Material provided:
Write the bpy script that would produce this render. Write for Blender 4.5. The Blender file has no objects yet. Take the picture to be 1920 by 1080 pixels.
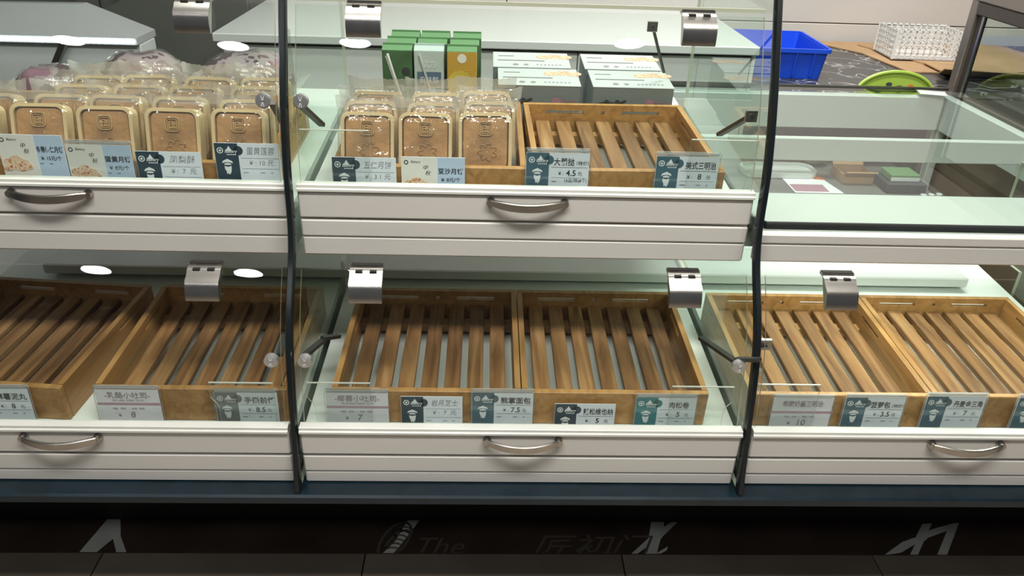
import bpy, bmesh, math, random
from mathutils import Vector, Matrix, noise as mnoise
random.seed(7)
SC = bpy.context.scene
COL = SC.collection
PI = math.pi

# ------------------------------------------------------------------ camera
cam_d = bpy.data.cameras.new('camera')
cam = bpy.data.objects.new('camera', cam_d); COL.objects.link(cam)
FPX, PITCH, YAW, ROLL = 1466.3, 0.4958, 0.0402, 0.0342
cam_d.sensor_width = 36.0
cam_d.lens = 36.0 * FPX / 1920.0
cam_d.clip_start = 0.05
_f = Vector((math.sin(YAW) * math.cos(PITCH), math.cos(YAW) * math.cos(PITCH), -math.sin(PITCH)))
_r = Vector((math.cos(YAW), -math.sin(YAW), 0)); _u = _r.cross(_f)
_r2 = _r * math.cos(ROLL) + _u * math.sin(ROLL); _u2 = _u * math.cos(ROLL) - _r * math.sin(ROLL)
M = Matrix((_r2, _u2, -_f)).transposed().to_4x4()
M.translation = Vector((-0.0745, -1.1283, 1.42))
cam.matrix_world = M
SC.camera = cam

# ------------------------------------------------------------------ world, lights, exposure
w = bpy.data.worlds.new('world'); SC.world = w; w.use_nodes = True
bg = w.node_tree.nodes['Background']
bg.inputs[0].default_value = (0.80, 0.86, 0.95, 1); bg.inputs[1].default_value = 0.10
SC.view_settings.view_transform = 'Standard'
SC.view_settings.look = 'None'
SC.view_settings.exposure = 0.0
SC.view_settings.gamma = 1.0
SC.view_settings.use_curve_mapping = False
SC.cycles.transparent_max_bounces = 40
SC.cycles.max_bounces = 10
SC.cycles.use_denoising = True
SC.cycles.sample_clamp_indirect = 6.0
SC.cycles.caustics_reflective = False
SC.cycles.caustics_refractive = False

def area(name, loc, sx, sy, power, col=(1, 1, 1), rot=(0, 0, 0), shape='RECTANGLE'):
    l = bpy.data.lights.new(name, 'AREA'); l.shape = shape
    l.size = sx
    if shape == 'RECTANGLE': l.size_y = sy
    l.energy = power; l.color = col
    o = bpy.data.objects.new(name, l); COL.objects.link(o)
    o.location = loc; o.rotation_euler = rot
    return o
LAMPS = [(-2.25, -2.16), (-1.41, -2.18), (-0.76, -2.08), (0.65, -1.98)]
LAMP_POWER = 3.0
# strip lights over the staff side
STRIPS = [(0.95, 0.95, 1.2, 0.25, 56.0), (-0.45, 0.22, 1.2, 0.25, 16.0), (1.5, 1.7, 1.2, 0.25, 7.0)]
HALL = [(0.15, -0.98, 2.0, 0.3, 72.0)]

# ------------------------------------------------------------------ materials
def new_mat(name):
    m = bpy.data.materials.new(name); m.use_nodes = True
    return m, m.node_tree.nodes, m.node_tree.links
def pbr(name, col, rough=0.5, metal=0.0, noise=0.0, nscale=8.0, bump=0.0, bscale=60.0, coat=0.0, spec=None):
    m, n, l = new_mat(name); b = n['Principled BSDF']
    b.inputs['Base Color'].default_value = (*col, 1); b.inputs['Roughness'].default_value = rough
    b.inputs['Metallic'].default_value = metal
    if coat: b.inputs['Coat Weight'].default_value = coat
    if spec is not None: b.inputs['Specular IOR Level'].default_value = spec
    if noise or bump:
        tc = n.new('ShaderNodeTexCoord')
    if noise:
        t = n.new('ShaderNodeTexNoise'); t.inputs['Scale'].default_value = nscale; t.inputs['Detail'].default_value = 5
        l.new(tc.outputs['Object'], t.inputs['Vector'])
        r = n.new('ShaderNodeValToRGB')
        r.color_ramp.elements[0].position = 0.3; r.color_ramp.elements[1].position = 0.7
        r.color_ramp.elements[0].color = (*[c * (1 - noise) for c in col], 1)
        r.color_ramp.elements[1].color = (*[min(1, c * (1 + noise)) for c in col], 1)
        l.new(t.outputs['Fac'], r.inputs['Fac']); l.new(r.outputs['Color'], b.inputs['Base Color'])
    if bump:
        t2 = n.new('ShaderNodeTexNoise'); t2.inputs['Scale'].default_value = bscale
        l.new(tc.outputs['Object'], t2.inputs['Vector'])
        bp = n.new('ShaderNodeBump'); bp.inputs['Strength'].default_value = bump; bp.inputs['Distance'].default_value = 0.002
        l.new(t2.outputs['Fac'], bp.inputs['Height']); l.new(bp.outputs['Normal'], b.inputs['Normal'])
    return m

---

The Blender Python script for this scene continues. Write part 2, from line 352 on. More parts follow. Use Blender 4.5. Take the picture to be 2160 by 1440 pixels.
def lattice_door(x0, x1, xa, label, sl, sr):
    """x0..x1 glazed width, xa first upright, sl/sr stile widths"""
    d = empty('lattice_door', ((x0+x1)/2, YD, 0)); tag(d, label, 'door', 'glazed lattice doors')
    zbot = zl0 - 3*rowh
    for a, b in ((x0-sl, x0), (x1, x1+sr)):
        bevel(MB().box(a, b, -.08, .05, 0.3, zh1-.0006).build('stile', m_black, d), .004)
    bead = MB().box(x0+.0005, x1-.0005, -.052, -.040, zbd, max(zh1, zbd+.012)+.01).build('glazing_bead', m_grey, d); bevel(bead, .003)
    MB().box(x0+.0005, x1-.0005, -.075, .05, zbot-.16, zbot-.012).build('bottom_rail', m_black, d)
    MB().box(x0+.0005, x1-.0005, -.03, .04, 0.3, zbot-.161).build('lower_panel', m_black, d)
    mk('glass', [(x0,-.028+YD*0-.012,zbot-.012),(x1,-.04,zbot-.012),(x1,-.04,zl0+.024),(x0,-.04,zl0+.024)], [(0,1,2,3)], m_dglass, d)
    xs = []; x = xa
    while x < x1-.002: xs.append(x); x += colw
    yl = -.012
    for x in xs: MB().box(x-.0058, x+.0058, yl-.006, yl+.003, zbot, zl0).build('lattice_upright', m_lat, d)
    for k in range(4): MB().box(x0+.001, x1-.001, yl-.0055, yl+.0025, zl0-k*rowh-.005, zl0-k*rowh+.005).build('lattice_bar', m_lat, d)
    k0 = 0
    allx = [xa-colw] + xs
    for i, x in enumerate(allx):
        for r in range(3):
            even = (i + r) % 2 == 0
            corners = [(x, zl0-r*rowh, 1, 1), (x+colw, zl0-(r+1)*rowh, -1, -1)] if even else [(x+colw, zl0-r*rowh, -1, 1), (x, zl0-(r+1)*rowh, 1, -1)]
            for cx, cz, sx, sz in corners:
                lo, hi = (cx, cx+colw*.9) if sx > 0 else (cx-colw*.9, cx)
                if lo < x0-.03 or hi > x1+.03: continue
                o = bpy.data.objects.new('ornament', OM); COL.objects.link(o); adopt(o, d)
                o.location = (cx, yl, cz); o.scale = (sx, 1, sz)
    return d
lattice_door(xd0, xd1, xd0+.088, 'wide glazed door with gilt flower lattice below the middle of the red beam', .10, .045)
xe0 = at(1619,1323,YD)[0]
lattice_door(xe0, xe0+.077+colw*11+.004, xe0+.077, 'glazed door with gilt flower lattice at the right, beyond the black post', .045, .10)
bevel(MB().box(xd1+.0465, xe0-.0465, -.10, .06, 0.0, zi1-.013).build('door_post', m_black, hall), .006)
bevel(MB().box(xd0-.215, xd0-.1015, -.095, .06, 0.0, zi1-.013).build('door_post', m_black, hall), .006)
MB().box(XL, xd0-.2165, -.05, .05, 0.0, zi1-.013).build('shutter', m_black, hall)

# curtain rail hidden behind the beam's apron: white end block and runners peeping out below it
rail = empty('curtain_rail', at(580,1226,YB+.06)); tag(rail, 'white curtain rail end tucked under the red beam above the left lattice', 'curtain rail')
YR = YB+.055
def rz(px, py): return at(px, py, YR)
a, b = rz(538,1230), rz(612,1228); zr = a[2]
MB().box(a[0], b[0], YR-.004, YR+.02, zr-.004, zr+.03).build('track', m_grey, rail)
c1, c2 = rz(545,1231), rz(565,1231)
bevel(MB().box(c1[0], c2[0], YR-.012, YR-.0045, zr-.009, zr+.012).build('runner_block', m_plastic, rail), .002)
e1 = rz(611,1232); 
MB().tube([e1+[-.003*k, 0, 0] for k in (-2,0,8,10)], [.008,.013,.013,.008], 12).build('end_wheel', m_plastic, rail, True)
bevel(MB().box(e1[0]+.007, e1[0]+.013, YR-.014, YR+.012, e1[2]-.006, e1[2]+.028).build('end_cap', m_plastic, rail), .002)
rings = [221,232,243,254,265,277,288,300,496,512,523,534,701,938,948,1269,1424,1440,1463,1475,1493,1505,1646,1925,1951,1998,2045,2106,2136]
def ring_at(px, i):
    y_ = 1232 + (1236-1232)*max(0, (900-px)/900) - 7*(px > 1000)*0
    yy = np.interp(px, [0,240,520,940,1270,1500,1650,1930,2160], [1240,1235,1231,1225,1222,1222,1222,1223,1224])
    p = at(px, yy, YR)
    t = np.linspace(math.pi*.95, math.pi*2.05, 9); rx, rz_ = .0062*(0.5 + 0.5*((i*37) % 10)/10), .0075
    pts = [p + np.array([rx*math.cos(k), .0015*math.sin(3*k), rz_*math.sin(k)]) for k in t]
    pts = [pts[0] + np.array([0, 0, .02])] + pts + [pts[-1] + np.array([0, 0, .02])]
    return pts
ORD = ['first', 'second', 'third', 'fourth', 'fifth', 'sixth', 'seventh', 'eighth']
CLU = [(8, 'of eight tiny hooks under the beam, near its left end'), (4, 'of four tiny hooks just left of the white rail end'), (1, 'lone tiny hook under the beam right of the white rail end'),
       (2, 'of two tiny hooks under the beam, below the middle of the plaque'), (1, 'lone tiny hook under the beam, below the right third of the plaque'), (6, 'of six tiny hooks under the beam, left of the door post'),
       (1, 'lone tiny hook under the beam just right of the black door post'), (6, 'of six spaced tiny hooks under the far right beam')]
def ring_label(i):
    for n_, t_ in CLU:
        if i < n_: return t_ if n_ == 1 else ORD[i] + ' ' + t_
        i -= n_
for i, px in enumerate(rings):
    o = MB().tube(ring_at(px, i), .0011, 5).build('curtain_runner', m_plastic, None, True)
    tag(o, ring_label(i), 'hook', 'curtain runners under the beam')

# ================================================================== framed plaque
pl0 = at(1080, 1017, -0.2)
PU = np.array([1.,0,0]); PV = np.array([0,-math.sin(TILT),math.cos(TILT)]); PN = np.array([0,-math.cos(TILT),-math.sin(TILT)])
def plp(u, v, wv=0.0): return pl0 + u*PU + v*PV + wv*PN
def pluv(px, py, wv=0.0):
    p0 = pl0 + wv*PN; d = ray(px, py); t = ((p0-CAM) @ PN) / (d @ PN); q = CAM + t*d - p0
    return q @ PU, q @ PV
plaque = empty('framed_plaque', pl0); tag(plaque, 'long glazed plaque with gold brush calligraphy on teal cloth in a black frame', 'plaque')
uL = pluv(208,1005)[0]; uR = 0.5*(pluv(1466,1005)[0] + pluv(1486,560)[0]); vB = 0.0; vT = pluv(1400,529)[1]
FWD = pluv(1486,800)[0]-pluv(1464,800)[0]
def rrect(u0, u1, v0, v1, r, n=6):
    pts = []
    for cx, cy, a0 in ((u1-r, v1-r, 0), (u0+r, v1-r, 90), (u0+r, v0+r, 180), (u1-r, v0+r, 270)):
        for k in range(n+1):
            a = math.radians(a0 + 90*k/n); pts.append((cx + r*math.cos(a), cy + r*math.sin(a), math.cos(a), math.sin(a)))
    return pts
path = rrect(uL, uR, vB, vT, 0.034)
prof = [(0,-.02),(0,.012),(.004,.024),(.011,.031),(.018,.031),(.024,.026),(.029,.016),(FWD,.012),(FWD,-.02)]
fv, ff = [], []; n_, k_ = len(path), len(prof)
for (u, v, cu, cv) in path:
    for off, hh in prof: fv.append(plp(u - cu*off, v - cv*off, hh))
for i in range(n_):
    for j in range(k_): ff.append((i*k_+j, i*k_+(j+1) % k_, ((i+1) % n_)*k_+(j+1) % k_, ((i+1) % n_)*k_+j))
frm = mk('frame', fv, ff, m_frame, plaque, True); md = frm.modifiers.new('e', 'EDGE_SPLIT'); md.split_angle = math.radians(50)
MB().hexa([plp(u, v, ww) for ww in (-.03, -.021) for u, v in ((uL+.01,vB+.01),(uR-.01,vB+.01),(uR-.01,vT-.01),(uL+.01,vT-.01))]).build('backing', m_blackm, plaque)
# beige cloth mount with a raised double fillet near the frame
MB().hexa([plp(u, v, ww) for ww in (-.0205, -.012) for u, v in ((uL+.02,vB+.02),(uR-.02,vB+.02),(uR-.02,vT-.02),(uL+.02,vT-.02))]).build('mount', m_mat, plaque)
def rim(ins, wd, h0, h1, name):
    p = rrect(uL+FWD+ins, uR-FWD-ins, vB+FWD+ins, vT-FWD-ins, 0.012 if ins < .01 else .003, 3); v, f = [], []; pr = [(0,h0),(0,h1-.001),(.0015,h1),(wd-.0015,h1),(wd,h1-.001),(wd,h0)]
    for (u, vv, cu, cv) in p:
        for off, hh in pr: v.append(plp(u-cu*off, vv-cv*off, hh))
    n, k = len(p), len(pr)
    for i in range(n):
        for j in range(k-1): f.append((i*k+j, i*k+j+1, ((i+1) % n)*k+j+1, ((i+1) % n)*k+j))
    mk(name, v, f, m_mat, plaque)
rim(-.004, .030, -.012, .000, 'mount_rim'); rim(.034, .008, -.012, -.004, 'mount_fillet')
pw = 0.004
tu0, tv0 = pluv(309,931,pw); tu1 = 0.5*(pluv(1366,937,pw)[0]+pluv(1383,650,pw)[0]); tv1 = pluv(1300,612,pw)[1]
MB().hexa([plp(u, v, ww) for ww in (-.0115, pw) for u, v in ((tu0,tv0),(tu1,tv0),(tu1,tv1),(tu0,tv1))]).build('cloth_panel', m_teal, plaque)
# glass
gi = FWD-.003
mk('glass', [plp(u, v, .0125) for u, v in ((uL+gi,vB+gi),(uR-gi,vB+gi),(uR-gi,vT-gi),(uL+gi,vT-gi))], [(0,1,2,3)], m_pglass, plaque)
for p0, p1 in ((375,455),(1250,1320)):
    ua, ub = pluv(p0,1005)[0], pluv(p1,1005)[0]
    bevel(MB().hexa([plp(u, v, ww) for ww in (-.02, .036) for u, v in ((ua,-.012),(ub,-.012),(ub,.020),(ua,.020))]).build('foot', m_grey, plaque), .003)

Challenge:
Every line from the one containing "Write the bpy" to the one containing "SC.camera = cam" should be output exactly, both ends included. Nothing else goes in, and no pictures either.

Right answer:
Write the bpy script that would produce this render. Write for Blender 4.5. The Blender file has no objects yet. Take the picture to be 1920 by 1080 pixels.
import bpy, bmesh, math, random
from mathutils import Vector, Matrix, noise as mnoise
random.seed(7)
SC = bpy.context.scene
COL = SC.collection
PI = math.pi

# ------------------------------------------------------------------ camera
cam_d = bpy.data.cameras.new('camera')
cam = bpy.data.objects.new('camera', cam_d); COL.objects.link(cam)
FPX, PITCH, YAW, ROLL = 1466.3, 0.4958, 0.0402, 0.0342
cam_d.sensor_width = 36.0
cam_d.lens = 36.0 * FPX / 1920.0
cam_d.clip_start = 0.05
_f = Vector((math.sin(YAW) * math.cos(PITCH), math.cos(YAW) * math.cos(PITCH), -math.sin(PITCH)))
_r = Vector((math.cos(YAW), -math.sin(YAW), 0)); _u = _r.cross(_f)
_r2 = _r * math.cos(ROLL) + _u * math.sin(ROLL); _u2 = _u * math.cos(ROLL) - _r * math.sin(ROLL)
M = Matrix((_r2, _u2, -_f)).transposed().to_4x4()
M.translation = Vector((-0.0745, -1.1283, 1.42))
cam.matrix_world = M
SC.camera = cam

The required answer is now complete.